Matthew Maxwell Taylor Kennedy (born January 11, 1965) is an American lawyer and author. He is the ninth child of Robert F. Kennedy and Ethel Skakel Kennedy.
Kennedy was formerly an assistant district attorney in the Philadelphia DA's Office,[11] where he prosecuted felonies[6][10] and worked in the juvenile crime unit.[10] After three years in the prosecutor's office,[10] he moved to Los Angeles,[6] where he lived in Brentwood,[10] and interrupted his legal career to compile a book on his father.[11][6] The work, Make Gentle the Life of This World: The Vision of Robert F. Kennedy and the Words That Inspired Him, was published by Harcourt Brace in 1998.[12] Kennedy later returned to the East Coast to lead the Watershed Institute at Boston College,[6] an environmental nonprofit group,[13] and was chairman of the re-election campaign of his uncle, U.S. SenatorTed Kennedy, in 2000.[6] Kennedy also taught English at Boston College for a time.[7]

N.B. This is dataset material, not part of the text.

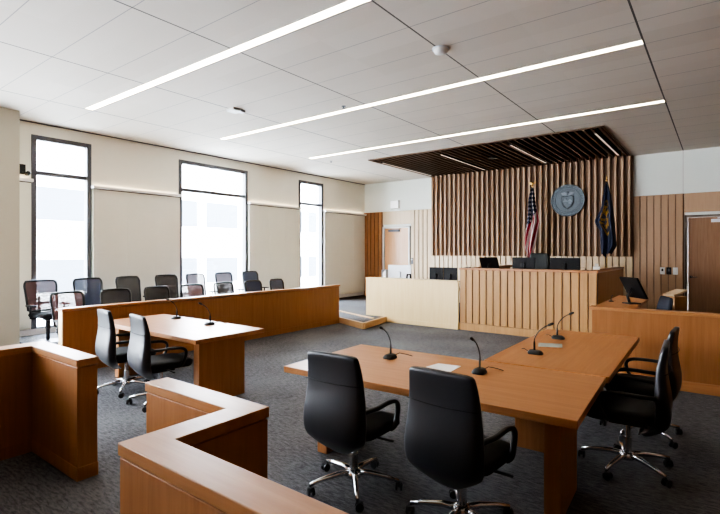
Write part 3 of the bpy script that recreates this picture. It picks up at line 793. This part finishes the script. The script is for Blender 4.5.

In 2001, Kennedy explored a campaign for the Democratic nomination for the Massachusetts's 9th congressional district, a seat vacated by Democrat Joe Moakley, and moved from Cambridge, Massachusetts to the 9th district in preparation for a possible run.[14] Kennedy never declared his candidacy, citing his desire to spend time with his family, including his three children under the age of 10.[13] Kennedy later moved to California.[15]
Kennedy was nominated by President Obama to serve as a member of the Board of the Directors of the Overseas Private Investment Corporation (OPIC), and the Senate confirmed him by voice vote in October 2011.[22] He served as a board member from 2011[23] until January 2018.[citation needed]
In 2004, along with his mother and siblings, Kennedy supported the demolition of the Ambassador Hotel in Los Angeles (the site of his father's 1968 murder) in order to make way for a new public school complex. Kennedy said that a school was "a fitting memorial" for his father and that no part of the hotel site should be retained as a memorial, writing, "The Ambassador Hotel has nothing to do with who my father was or what he tried to do with his life."[24] In 2021, after his father's assassin, Sirhan Sirhan, was recommended for parole, Kennedy was one of six surviving Kennedy children to oppose the proposed release;[25] two other surviving children supported parole for Sirhan.[26]
When Max and Edward Kennedy Jr. were children, grandmother Rose would tell them the story of how their uncle, President John F. Kennedy, saved a member of his PT boat crew in World War II by towing him to an island.[28] Max visited the Solomon Islands in 2002 with Robert Ballard to revisit the scene of the story of John F. Kennedy's PT-109; they met Biuku Gasa and Eroni Kumana, the native coastwatcher scouts who found the missing Kennedy and his crew.[28]